On Tue, Feb 05, 2008 at 02:06:23PM -0800, Christoph Lameter wrote:
> On Tue, 5 Feb 2008, Andrea Arcangeli wrote:
> 
> > On Tue, Feb 05, 2008 at 10:17:41AM -0800, Christoph Lameter wrote:
> > > The other approach will not have any remote ptes at that point. Why would 
> > > there be a coherency issue?
> > 
> > It never happens that two threads writes to two different physical
> > pages by working on the same process virtual address. This is an issue
> > only for KVM which is probably ok with it but certainly you can't
> > consider the dependency on the page-pin less fragile or less complex
> > than my PT lock approach.
> 
> You can avoid the page-pin and the pt lock completely by zapping the 
> mappings at _start and then holding off new references until _end.

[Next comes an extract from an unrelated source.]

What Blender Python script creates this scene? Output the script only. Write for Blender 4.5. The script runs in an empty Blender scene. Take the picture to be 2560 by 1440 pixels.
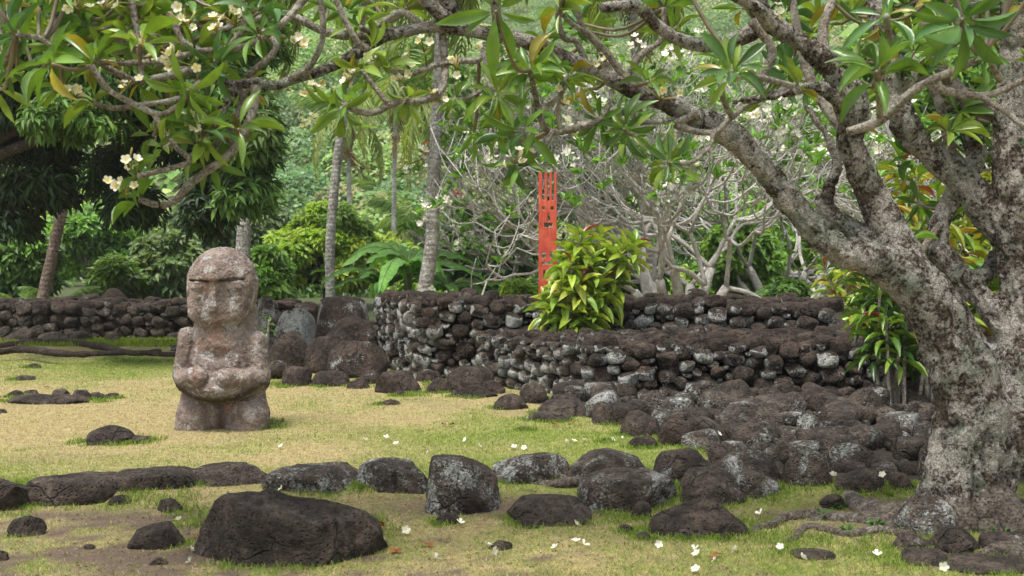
import bpy, math, random
import numpy as np
from mathutils import Vector
R = math.radians
C = bpy.context.scene.collection
rng = np.random.default_rng(7)
random.seed(7)

# ------------------------------------------------------------------ camera, sky, sun, exposure
F, CX, CY, CAMZ = 2875.0, 1280.0, 720.0, 1.6          # focal length and centre in photo pixels, eye height
PITCH = math.atan(70.0 / F)
cd = bpy.data.cameras.new('camera'); cam = bpy.data.objects.new('camera', cd); C.objects.link(cam)
cd.sensor_width = 36; cd.lens = F / 2560 * 36; cd.clip_end = 3000; cd.clip_start = 0.05
cam.location = (0, 0, CAMZ); cam.rotation_euler = (math.pi / 2 - PITCH, 0, 0)
cd.dof.use_dof = True; cd.dof.focus_distance = 11.0; cd.dof.aperture_fstop = 4.5
bpy.context.scene.camera = cam
SUN_EL, SUN_AZ = 70, 215          # azimuth the light comes from, clockwise from +Y
world = bpy.data.worlds.new('World'); bpy.context.scene.world = world; world.use_nodes = True
wn = world.node_tree; bg = wn.nodes['Background']
sky = wn.nodes.new('ShaderNodeTexSky'); sky.sky_type = 'NISHITA'; sky.sun_disc = False
sky.sun_elevation = R(SUN_EL); sky.sun_rotation = R(SUN_AZ); sky.dust_density = 3.0; sky.ozone_density = 1.0
hsv = wn.nodes.new('ShaderNodeHueSaturation'); hsv.inputs['Saturation'].default_value = 0.30
wn.links.new(sky.outputs[0], hsv.inputs['Color']); wn.links.new(hsv.outputs[0], bg.inputs['Color'])
bg.inputs['Strength'].default_value = 0.085
sl = bpy.data.lights.new('sun', 'SUN'); sl.energy = 1.5; sl.angle = R(13); sl.color = (1, 0.95, 0.87)
so = bpy.data.objects.new('sun', sl); C.objects.link(so)
sd = Vector((math.sin(R(SUN_AZ)) * math.cos(R(SUN_EL)), math.cos(R(SUN_AZ)) * math.cos(R(SUN_EL)), math.sin(R(SUN_EL))))
so.rotation_euler = (-sd).to_track_quat('-Z', 'Y').to_euler(); so.location = (0, 0, 30)
vs = bpy.context.scene.view_settings
vs.view_transform = 'Standard'; vs.look = 'None'; vs.gamma = 1; vs.exposure = 1.70
cy_ = bpy.context.scene.cycles; cy_.max_bounces = 10; cy_.diffuse_bounces = 6; cy_.transmission_bounces = 8; cy_.volume_bounces = 1
bpy.context.scene.cycles.use_denoising = True

# ------------------------------------------------------------------ pixel <-> place
sp_, cp_ = math.sin(PITCH), math.cos(PITCH)
def ray(px, py):
    dx, dy = (px - CX) / F, (CY - py) / F
    return np.array([dx, cp_ + dy * sp_, -sp_ + dy * cp_])
def P(px, py, Y):
    d = ray(px, py); return np.array([0, 0, CAMZ]) + d * (Y / d[1])
def sst(a, b, x):
    t = np.clip((x - a) / (b - a), 0, 1); return t * t * (3 - 2 * t)

# ------------------------------------------------------------------ noise
def _h(ix, iy, iz, s):
    with np.errstate(over='ignore'):
        h = (ix.astype(np.uint32) * np.uint32(374761393) + iy.astype(np.uint32) * np.uint32(668265263)
             + iz.astype(np.uint32) * np.uint32(2147483647 - 58) + np.uint32((s * 1274126177) & 0xffffffff))
        h = (h ^ (h >> np.uint32(13))) * np.uint32(1274126177); h = (h ^ (h >> np.uint32(16))) * np.uint32(2246822519)
        h = h ^ (h >> np.uint32(13))
    return h.astype(np.float64) / 4294967295.0
def noise(p, s=0):
    p = np.asarray(p, float); i = np.floor(p).astype(np.int64); f = p - i; f = f * f * (3 - 2 * f); r = 0
    for a in (0, 1):
        for b in (0, 1):
            for c in (0, 1):
                w = (f[..., 0] if a else 1 - f[..., 0]) * (f[..., 1] if b else 1 - f[..., 1]) * (f[..., 2] if c else 1 - f[..., 2])
                r = r + w * _h(i[..., 0] + a, i[..., 1] + b, i[..., 2] + c, s)
    return r
def fbm(p, o=4, s=0, g=0.5):
    p = np.asarray(p, float); r = 0; a = 1; t = 0
    for k in range(o):
        r = r + a * noise(p * 2 ** k + 17.3 * k, s + k); t += a; a *= g
    return r / t
def fb2(x, y, sc, o=4, s=0):
    return fbm(np.stack([x * sc, y * sc, np.zeros_like(x) + 0.5], -1), o, s)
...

XPMEM is doing this by putting our equivalent structure of the mm into a
recalling state which will cause all future faulters to back off, it then
marks any currently active faults in the range as invalid (we have a very
small number of possible concurrent faulters for a different reason),
proceeds to start remote shoot-downs, waits for those shoot-downs to
complete, then returns from the _begin callout with the mm-equiv still in
the recalling state.  Additional recalls may occur, but no new faults can.
The _end callout reduces the number of active recalls until there are
none left at which point the faulters are allowed to proceed again.